# Set problem
Starting at the first line of the entries, extract each line up to and including the one that contains "COL = scene.collection", but leave out the pictures.

# Exercise input
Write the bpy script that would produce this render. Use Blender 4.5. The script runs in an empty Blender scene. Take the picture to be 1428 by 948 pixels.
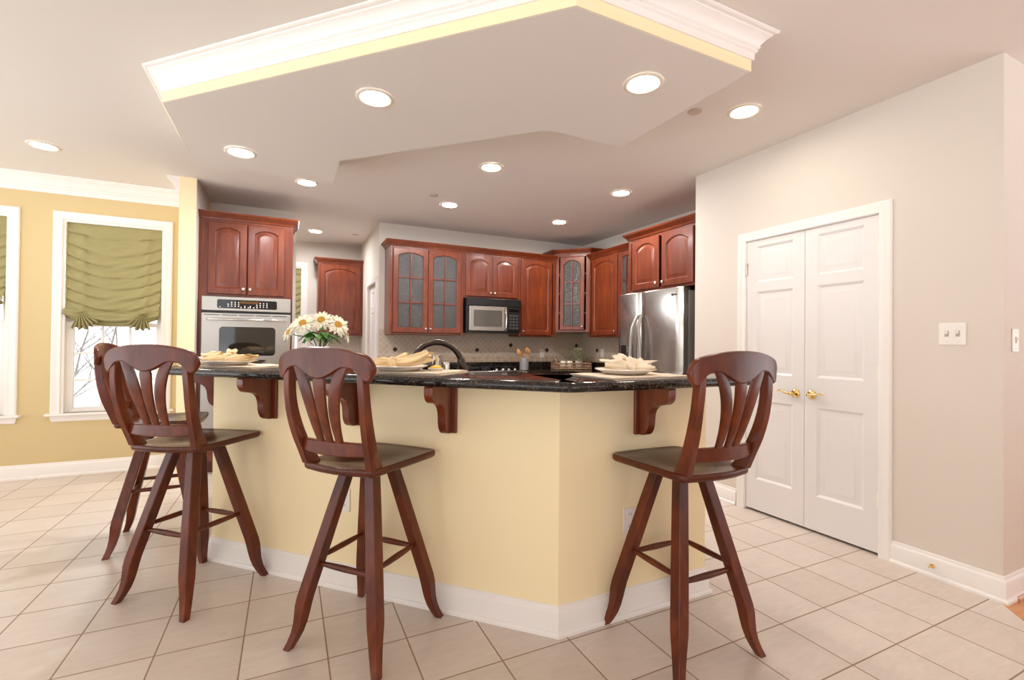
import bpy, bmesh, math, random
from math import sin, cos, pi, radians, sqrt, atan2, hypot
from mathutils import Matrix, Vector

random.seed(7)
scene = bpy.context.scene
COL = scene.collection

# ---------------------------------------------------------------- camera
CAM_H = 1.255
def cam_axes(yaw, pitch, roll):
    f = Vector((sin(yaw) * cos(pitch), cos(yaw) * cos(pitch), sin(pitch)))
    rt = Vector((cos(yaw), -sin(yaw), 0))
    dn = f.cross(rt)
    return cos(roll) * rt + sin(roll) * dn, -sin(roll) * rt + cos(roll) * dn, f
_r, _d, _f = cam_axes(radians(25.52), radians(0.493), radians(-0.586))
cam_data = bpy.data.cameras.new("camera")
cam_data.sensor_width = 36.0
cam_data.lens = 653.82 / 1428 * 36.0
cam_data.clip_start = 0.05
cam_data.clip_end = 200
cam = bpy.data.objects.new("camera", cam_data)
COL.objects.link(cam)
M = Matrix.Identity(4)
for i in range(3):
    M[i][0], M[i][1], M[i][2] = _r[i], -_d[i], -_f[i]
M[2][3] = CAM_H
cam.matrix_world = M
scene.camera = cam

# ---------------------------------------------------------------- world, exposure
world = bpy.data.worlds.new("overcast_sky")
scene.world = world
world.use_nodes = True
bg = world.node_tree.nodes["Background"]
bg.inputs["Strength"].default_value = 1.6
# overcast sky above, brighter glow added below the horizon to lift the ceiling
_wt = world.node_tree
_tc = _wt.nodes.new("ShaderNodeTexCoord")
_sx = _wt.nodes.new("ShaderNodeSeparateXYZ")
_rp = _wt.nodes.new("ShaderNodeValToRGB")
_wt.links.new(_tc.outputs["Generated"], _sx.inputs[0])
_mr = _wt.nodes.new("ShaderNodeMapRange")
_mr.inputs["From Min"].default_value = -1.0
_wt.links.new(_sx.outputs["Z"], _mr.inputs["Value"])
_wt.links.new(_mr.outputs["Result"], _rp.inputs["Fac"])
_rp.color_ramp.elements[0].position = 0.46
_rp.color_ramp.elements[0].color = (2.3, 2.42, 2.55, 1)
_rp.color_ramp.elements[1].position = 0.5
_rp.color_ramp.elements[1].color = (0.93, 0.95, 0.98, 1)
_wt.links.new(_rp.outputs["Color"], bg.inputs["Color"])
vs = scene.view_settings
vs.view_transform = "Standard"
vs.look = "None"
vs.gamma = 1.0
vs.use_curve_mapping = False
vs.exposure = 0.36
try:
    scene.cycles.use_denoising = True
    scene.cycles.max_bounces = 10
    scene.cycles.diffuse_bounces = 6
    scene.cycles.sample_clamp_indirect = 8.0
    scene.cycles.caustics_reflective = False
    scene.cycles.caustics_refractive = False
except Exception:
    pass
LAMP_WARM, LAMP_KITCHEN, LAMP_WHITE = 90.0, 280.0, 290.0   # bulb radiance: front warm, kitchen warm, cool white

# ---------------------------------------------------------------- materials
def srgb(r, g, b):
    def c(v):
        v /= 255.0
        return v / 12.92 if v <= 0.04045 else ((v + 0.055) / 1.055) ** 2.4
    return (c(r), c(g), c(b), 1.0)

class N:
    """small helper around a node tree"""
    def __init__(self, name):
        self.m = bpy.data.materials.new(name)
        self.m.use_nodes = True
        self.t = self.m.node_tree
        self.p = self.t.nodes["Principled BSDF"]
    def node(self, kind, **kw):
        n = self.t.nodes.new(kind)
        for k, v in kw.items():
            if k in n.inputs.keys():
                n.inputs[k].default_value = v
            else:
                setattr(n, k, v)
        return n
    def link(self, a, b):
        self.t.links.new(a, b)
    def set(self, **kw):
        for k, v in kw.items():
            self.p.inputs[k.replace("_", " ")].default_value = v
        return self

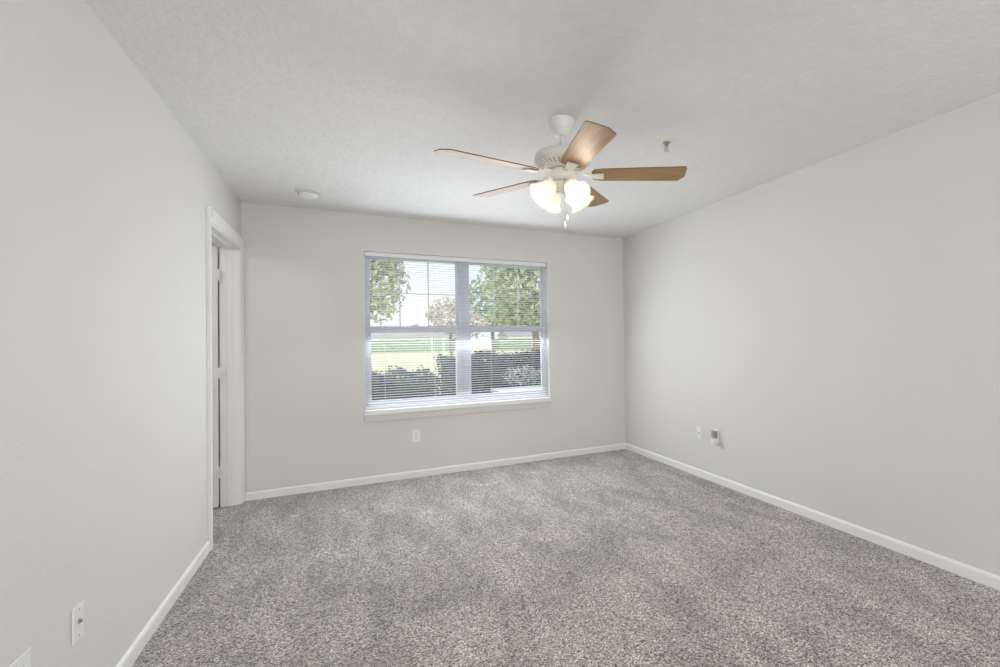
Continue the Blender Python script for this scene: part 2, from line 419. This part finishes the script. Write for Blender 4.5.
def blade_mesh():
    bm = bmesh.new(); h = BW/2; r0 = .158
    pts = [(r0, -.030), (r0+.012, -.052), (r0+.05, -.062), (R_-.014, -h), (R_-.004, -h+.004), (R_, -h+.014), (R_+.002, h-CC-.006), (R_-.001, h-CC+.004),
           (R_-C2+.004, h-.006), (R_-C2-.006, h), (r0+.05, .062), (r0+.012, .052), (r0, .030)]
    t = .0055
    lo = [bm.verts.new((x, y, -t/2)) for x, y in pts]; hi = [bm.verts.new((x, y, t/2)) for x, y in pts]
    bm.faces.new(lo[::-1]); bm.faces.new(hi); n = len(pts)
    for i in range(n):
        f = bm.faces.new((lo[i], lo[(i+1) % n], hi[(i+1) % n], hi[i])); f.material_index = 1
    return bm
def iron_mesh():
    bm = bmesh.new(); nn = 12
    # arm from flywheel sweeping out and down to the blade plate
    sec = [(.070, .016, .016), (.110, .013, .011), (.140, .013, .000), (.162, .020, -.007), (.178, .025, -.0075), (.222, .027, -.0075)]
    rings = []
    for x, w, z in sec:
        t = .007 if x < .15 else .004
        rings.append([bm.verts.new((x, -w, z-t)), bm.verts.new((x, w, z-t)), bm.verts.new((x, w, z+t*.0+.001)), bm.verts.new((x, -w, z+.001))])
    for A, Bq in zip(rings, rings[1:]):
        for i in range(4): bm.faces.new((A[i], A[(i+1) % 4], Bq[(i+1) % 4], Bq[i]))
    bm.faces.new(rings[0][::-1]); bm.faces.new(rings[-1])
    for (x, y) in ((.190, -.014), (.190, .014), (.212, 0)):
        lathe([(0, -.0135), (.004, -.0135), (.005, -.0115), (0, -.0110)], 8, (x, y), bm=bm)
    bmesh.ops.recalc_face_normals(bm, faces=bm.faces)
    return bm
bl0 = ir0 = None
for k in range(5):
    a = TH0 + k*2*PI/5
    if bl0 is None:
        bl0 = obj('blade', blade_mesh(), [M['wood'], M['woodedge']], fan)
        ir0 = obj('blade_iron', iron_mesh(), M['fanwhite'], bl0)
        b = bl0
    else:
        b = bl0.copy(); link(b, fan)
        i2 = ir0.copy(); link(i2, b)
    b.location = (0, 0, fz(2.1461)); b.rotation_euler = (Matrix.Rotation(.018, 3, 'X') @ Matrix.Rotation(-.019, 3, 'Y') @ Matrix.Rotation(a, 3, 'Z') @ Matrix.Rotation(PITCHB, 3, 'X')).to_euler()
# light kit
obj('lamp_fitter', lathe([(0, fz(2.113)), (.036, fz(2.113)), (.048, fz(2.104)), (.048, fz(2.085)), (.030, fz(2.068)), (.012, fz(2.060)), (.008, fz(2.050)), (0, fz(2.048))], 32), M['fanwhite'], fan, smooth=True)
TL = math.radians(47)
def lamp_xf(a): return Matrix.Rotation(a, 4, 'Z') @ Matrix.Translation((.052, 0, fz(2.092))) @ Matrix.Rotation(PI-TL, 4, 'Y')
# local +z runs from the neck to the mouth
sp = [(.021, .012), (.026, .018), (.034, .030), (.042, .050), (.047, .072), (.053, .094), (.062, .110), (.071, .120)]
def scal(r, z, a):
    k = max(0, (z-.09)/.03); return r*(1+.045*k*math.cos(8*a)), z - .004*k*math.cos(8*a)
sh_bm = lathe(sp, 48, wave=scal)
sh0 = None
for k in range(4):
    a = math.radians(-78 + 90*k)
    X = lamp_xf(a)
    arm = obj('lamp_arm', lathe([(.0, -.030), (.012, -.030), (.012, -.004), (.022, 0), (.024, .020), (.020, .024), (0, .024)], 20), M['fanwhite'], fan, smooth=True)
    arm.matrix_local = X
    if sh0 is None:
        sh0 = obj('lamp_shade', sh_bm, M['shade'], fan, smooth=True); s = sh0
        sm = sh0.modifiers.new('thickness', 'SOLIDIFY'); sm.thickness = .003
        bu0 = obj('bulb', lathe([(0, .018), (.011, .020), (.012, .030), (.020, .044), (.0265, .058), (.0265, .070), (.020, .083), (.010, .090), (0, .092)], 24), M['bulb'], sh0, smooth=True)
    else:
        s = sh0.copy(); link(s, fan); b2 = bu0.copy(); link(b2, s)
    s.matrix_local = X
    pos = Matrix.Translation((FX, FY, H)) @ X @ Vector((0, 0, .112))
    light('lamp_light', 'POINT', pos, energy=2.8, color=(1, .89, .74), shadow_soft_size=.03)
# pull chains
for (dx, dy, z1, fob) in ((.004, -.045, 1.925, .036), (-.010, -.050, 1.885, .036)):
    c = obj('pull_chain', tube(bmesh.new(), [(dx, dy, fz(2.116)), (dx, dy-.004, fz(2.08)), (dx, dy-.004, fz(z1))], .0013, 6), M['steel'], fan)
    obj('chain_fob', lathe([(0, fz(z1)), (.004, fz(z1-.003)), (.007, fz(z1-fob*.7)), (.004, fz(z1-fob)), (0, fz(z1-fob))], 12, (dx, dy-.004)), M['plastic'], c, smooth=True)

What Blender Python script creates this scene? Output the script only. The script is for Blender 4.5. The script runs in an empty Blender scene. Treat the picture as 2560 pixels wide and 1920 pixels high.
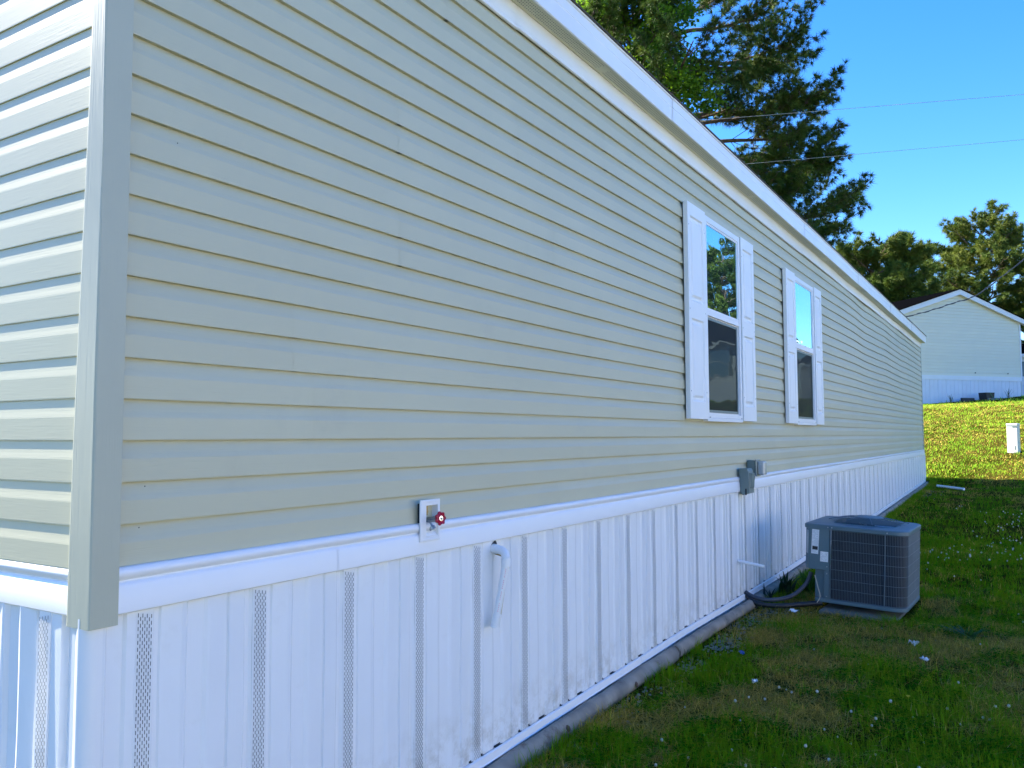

# Reply to the task
Write the bpy script that would produce this render. Use Blender 4.5. The script runs in an empty Blender scene. Take the picture to be 1428 by 948 pixels.
import bpy, bmesh, math, random
from math import sin, cos, pi, radians, sqrt, atan2, hypot
from mathutils import Matrix, Vector

random.seed(7)
scene = bpy.context.scene
COL = scene.collection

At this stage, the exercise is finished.